Objective:
Return all lines that include the string "wide".

Supplied information:
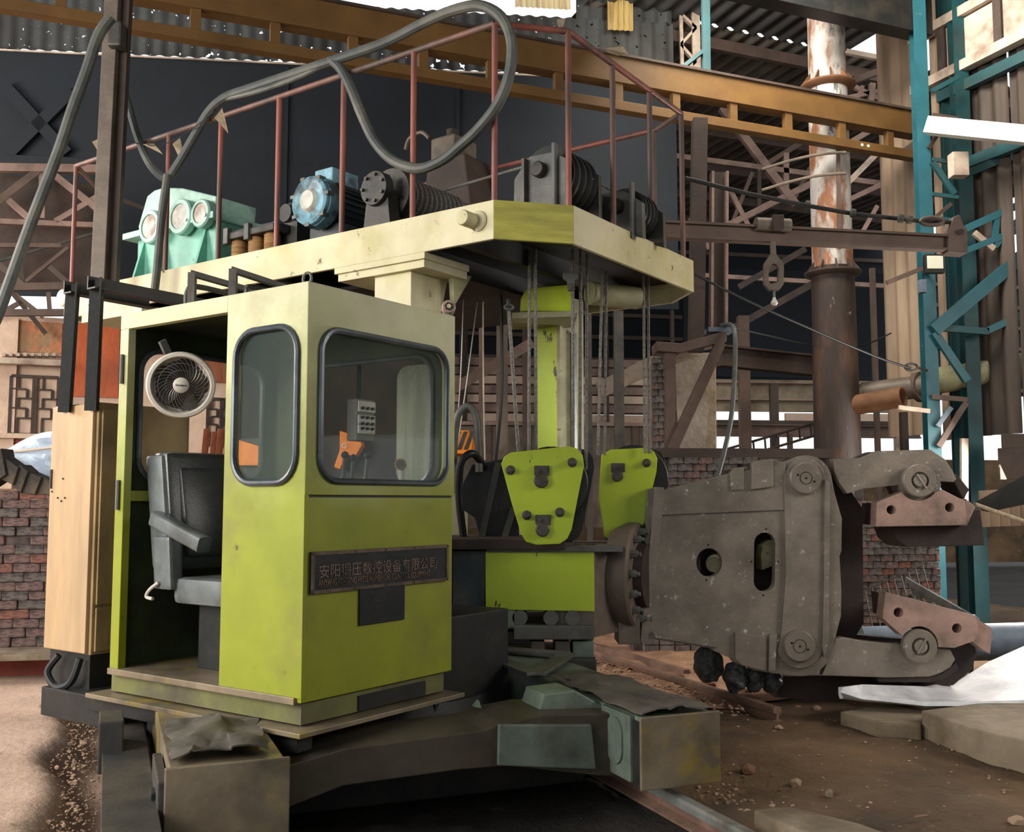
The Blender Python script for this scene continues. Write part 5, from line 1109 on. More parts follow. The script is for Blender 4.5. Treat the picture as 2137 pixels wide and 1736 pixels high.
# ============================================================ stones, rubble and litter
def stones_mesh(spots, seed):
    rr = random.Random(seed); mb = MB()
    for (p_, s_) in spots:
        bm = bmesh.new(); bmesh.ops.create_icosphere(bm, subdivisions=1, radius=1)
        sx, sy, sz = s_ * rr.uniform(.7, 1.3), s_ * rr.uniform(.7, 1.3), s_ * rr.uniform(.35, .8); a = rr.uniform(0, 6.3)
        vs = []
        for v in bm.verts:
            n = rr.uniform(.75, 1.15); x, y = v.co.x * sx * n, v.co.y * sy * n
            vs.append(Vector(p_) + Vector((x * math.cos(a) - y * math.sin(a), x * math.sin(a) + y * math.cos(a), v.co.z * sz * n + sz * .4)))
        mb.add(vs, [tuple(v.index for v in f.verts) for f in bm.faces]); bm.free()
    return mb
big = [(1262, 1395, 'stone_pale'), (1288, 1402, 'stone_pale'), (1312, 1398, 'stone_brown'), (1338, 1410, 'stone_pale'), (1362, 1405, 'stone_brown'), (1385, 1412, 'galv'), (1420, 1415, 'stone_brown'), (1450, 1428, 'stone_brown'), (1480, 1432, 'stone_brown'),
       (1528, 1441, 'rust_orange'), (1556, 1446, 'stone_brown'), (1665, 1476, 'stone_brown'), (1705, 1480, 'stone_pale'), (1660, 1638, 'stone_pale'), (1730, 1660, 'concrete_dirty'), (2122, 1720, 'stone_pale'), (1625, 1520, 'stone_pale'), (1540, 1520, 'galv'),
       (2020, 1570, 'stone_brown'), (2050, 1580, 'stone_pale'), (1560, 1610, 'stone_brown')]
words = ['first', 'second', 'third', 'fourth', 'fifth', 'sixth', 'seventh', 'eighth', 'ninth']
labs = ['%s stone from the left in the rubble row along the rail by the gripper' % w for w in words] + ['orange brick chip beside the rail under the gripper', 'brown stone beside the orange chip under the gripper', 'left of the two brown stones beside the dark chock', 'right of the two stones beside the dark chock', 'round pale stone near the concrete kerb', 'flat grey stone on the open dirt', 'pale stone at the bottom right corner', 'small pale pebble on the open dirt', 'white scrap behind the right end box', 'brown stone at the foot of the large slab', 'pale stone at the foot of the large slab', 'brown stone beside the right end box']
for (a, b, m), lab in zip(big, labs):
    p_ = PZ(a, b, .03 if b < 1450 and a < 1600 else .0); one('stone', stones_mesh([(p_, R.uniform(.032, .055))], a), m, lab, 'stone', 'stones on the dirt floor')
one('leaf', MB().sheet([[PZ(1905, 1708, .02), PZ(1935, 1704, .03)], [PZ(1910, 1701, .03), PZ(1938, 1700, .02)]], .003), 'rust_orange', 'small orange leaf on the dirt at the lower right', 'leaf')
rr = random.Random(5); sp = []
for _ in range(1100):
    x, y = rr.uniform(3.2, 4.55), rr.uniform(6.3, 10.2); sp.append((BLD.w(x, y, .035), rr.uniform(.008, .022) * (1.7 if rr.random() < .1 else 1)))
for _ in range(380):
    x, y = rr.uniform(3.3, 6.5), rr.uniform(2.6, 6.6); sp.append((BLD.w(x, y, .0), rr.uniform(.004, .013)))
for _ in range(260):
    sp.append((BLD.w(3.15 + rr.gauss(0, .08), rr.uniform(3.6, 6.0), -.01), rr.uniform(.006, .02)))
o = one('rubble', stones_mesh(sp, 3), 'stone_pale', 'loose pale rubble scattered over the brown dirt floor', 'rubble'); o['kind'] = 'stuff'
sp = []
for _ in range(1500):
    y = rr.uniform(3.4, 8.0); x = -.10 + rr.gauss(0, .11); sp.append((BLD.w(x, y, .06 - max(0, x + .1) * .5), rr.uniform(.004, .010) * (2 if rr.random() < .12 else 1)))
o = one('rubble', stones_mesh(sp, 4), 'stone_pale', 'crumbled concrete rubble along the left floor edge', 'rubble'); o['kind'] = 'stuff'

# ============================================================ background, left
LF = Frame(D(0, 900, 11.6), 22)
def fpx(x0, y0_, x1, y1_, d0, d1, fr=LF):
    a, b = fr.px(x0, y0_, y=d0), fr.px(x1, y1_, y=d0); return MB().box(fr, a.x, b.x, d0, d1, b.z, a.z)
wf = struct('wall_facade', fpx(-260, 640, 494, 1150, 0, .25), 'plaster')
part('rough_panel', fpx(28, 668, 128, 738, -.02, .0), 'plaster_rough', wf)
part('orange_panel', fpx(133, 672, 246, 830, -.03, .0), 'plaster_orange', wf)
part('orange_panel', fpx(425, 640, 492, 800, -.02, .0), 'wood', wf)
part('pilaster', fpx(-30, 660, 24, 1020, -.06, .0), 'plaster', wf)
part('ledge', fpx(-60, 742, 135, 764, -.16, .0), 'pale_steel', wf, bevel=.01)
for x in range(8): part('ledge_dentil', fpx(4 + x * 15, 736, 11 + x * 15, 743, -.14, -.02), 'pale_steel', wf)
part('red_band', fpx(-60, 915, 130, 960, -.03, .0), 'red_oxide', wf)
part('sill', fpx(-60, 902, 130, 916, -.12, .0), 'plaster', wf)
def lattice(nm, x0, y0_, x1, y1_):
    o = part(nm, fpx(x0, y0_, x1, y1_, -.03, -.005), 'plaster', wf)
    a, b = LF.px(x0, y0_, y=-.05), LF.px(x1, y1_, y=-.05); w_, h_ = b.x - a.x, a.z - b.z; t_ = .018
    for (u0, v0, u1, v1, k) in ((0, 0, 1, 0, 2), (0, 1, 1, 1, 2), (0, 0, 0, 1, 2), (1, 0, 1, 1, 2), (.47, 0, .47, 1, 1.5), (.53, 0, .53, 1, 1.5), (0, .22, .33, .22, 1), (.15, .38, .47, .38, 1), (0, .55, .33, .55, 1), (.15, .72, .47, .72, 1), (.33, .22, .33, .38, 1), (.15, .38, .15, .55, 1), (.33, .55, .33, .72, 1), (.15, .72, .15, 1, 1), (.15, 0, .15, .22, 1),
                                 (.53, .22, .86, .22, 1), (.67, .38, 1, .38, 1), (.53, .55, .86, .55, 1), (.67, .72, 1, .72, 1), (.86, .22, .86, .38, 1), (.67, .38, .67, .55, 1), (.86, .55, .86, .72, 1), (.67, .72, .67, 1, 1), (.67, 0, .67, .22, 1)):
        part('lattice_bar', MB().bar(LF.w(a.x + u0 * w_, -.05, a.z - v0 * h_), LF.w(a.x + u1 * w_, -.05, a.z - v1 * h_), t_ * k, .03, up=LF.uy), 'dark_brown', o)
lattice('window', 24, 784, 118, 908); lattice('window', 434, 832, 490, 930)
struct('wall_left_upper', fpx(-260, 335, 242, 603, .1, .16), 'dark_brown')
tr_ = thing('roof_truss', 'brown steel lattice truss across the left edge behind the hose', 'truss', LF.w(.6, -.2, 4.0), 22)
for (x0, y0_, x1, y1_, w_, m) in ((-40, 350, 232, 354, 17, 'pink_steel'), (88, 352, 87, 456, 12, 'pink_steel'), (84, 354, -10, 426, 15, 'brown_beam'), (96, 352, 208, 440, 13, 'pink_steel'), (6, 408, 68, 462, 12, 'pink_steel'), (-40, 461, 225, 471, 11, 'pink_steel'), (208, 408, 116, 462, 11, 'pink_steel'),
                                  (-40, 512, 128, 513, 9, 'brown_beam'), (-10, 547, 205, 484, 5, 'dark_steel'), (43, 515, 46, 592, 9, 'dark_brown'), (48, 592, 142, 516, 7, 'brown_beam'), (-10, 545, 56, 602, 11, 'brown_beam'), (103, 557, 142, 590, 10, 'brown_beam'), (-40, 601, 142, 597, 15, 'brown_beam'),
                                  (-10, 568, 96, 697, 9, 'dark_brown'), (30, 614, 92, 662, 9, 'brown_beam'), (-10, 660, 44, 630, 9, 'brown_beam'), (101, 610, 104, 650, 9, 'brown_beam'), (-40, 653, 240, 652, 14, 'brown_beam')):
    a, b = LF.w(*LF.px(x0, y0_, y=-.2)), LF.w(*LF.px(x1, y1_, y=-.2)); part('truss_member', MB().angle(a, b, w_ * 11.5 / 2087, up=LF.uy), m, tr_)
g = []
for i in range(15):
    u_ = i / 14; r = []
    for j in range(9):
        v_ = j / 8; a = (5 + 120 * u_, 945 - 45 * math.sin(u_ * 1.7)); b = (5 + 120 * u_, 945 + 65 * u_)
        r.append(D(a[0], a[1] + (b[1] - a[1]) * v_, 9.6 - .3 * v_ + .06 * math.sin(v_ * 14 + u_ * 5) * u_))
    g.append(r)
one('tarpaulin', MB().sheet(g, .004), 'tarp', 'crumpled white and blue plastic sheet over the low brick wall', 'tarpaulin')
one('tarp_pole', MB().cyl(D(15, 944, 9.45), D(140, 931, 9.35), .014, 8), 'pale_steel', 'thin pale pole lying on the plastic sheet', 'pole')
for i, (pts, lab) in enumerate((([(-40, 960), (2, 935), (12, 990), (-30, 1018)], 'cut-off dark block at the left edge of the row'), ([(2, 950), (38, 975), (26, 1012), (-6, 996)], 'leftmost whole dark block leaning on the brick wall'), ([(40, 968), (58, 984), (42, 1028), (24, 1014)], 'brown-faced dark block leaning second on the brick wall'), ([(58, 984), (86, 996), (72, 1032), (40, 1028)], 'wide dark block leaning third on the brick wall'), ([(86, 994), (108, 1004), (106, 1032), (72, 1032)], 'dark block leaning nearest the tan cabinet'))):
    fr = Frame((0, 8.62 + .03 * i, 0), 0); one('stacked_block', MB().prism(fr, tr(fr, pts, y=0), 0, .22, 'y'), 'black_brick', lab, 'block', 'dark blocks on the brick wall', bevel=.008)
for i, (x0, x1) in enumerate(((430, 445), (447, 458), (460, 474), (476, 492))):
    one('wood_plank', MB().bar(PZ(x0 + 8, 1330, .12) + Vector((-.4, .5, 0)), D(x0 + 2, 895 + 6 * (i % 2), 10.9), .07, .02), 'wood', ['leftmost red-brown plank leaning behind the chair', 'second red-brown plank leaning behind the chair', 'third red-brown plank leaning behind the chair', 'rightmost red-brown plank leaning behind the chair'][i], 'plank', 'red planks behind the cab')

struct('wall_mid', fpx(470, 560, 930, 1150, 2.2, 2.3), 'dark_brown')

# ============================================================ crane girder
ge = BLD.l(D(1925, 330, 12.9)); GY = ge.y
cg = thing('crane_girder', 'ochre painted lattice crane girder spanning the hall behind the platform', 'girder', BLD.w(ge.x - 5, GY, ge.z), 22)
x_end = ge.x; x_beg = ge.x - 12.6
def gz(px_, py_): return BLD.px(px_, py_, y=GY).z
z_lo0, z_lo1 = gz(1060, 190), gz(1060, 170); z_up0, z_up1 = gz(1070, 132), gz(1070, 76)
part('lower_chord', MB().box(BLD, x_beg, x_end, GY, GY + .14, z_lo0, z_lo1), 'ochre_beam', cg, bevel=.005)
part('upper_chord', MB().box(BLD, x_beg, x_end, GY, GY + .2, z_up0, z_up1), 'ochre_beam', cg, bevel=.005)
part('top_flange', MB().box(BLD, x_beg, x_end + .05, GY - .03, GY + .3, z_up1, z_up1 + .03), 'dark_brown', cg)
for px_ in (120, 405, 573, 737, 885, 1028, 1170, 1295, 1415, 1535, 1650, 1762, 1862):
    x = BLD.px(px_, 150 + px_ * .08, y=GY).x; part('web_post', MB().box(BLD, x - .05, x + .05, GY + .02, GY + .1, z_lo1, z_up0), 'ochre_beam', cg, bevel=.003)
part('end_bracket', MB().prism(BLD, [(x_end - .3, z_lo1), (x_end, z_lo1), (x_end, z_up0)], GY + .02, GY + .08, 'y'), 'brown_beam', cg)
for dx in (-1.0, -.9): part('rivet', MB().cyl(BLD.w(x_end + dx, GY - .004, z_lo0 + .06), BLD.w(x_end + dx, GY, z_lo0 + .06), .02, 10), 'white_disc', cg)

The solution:
The Blender Python script for this scene continues. Write part 5, from line 1109 on. More parts follow. The script is for Blender 4.5. Treat the picture as 2137 pixels wide and 1736 pixels high.
for i, (pts, lab) in enumerate((([(-40, 960), (2, 935), (12, 990), (-30, 1018)], 'cut-off dark block at the left edge of the row'), ([(2, 950), (38, 975), (26, 1012), (-6, 996)], 'leftmost whole dark block leaning on the brick wall'), ([(40, 968), (58, 984), (42, 1028), (24, 1014)], 'brown-faced dark block leaning second on the brick wall'), ([(58, 984), (86, 996), (72, 1032), (40, 1028)], 'wide dark block leaning third on the brick wall'), ([(86, 994), (108, 1004), (106, 1032), (72, 1032)], 'dark block leaning nearest the tan cabinet'))):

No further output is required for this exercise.